After a huge amount of to-ing and fro-ing over numbers, it looks like Portugal will be receiving “around €70 million” in European funds to take in “4,500 to 5000” refugees over the next five years.
The decision, taken at an extraordinary meeting of EU heads of government yesterday, will see some of the money and some of the refugees arriving as early as October.
But as yet, there is no hard and fast schedule, neither over the origin of the people to be taken, nor the timing of all the relevant funding.
According to Sábado, Portugal should be receiving €2.3 million from the “Asylum, Migration and Integration Fund” anytime before December, as well as €2.7 million from the “Internal Security Fund”.

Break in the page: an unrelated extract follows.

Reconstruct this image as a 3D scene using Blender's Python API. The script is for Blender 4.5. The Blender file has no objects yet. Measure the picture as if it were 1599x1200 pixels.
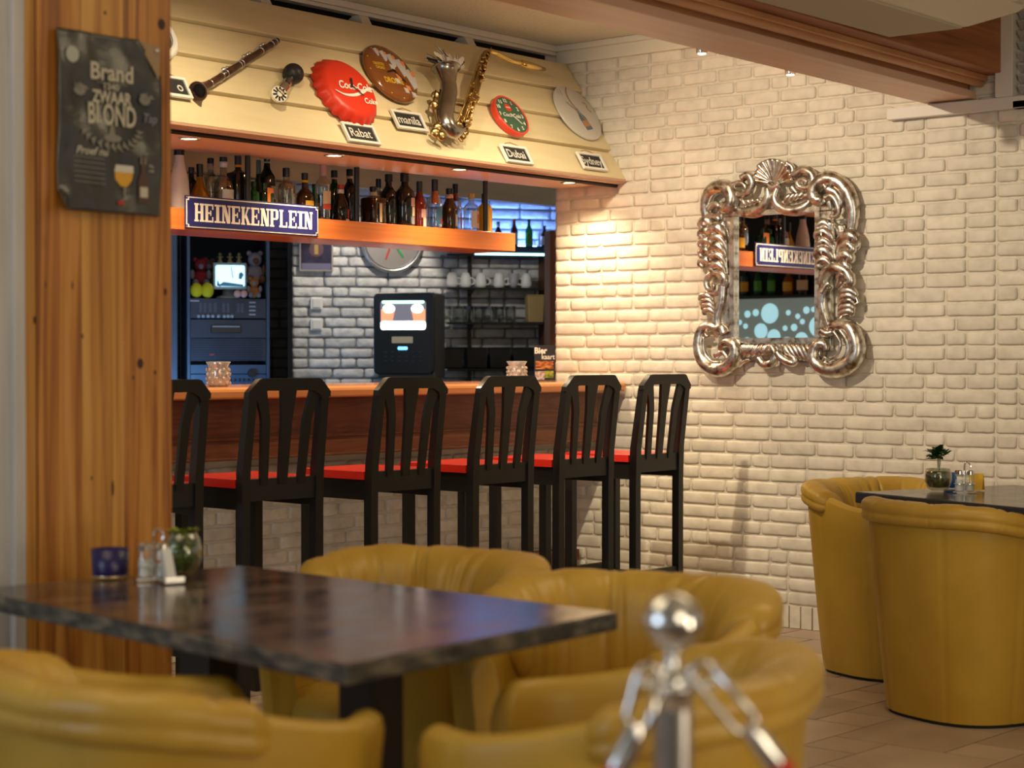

TV24 quoted the minister for internal administration saying Portugal would be taking in more people than originally decided, a total of “around 4,500 to 5000”.
Talking after the meeting that backed mandatory quotas to distribute 120,000 refugees throughout Europe, prime minister Pedro Passos Coelho said Portugal’s quota would be “taken” only after they had been “duly identified” in countries such as Greece and Italy.
A bit like UK, the country will receive people “once they have been processed” – a procedure that has already been criticised in international media as being chaotic and wildly unfit for purpose.
An article in the Washington Post yesterday claimed: “There are well-dressed Iranians speaking Farsi who insist they are members of the persecuted Yazidis of Iraq. There are Indians who don’t speak Arabic but say they are from Damascus. There are Pakistanis, Albanians, Egyptians, Kosovars, Somalis and Tunisians from countries with plenty of poverty but no war”.
“Swimming in the river of humanity” two WP journalists found “shady characters”, including admitted criminals, Islamic State sympathizers and “a couple of guys from Fallujah, one with a fresh bullet wound”.
Thus screeners are faced with a veritable minefield, and it is no wonder this issue continues to split Europe.
In Portugal, however, government leaders are for the time being at least showing unity.
Foreign affairs minister Rui Machete acknowledged that Portugal’s effort was “large”, but said it is justified.
“The situation of refugees justifies some sacrifices,” he told journalists after the heated Brussels summit that saw an effective mutiny by countries in Eastern European.
As the BBC explained in a report posted today, the European Commission has warned that if “it is not properly addressed”, this crisis could see “a surge of right-wing extremism across Europe”.